Monday, February 9, 2015
{8:07 PM}
Happiness. Is it not enough for you to suffer all this while? Is it not enough for you to work so hard for us? Is it not enough for you to be happy? Is it not enough? You thought me to be kind. You thought me to respect. You thought me to be a gentleman. You carry a heavy burden. A burden that I do not know how to solve. How do you expect to help anyone if you can't help the person you love the most?
Sunday, February 8, 2015
{10:02 AM}
The unknown is such a scary thing, yet interesting. I grew slowly, yet progressively better. Who would have known, an old friend once lost now found and a new friend being with the old. The impact of introducing them leads to a small ray of hope, that light the hope of best friend, good friends, new friends, old friends and friends. In the end, they are my friends.
Tuesday, January 27, 2015
{4:53 AM}
One is loved because one is loved. No reason is needed for loving. -Paulo Coelho
Monday, January 26, 2015
{1:41 AM}
Interest people, with interesting strength, with interesting flaws, with interesting opinion and an interesting intentions.

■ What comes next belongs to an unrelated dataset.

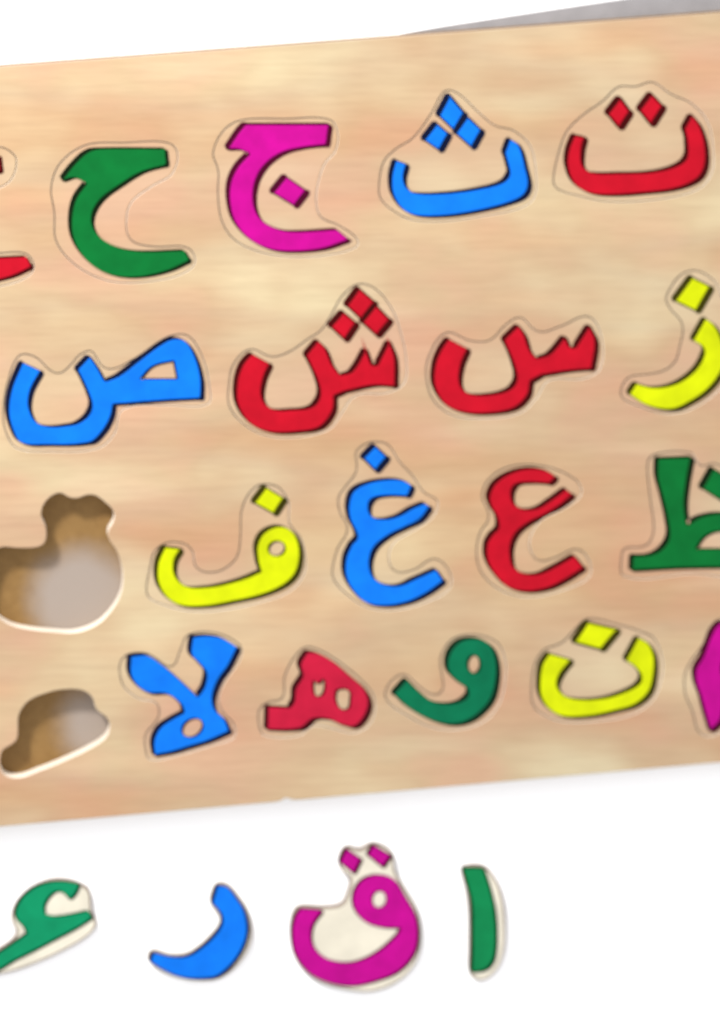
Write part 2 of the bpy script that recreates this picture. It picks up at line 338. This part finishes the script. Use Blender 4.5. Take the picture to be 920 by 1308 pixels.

Empathy is to be in someone else's shoes. To be in someone's position is to see what they see. Feel what they feel and perceive what they perceive. To know and understand is one thing, to feel their emotion is another. To have motivation, is to have a motive. Good or bad, nevertheless a motivation. To be in the world of another, a brief moment where you can perceive what they perceive. The harder they think it is to perceive them, the easier it is to actually perceive them. I swore to be stronger, a strength that can't be seen, only emotions can sense true strength. Sincerity is the answer. The eye is a double edge. It gives you sight yet it allow another to glimpse into your emotions, your weaknesses and your sincerity. For a moment I thought someone can finally truly read me, but i was mistaken. Other's act with motive and intentions, I merely act for my idea of justice. Strength is in silence and weakness is loud.
Wednesday, January 21, 2015
{7:09 AM}
To be one with the stars. Far away in the distance. This skies filled with emptiness. Yet these stars, sparkle. A ray of hope in this empty world. In any emptiness, there will be hope, narrow yet bright. The more the city is dark, the brighter our hope shines.
Saturday, January 17, 2015
{11:22 AM}
We wonder this world, with a goal in our head. We have no idea how to achieve it, yet in our heart, we walk forward, every step, closer to our destination. I have my goal with me, like everyone else, I have my fair share of heartbreaks cause my friends and lovers. Some of us, we will never meet again. Some, we will meet out of luck or fate. I won't forget, but I will forgive. The pain that I had went through, is a learning journey and I can feel my growth by it. I will also remember the memories that we created, the laughter that we laugh, the tears that we shed and the anger that was shown. No one will truly understand anyone else, but to me, the memories that we shared will forever be cherished. Looking back, those were the best years of my life. People always said that and I knew it even before it happen. Love blossom, love decayed, love lost, one sided love, I will cherish all this love with all my heart. I no longer have the need to find the love that I always crave for, because somehow, I have a feeling that love will always find me wherever I am. Looking back, I will be a liar if I didn't regret anything. There are mistakes that I did that I regret, things that I wish that was different. But because of this regret, I changed, I grew stronger. No matter how bad things are, somehow it will always turn out alright. That what makes life beautiful. In the end of the day, the most beautiful story in the world, is the story of our life.
Wednesday, January 14, 2015
{7:24 AM}
We can't help but realize how fickle and weak we truly are. We hold our ground in the face of danger, put a brave front and keep walking forward. Making new memories, and when the going get tough, we reminisce about the past. We are but our memory and our memory is what make us now. When we get into a pinch where we can no longer walk forward, we have the absolute right to lay down till we recover, look back into our memories and ponder. Ponder what make us get into the pinch. Only we we acknowledge that we were weak, only then can we grow strong. Go on, live on, cherish old memories and make new ones. Truth is, when we are alone, that's when we show our weak side. Merely a puny person in the face of a galaxy. Like how one grain of sand will not make a great impact of anything, how one person won't change the world. Still, we will move forward and be stronger. I want to gain strength, strength that can't be seen. With this strength, on day, it will bring me to a destination where my eyes alone be able to see. One day, slowly, but surely. I will grow stronger. It's okay not to be okay, it's alright to be all right.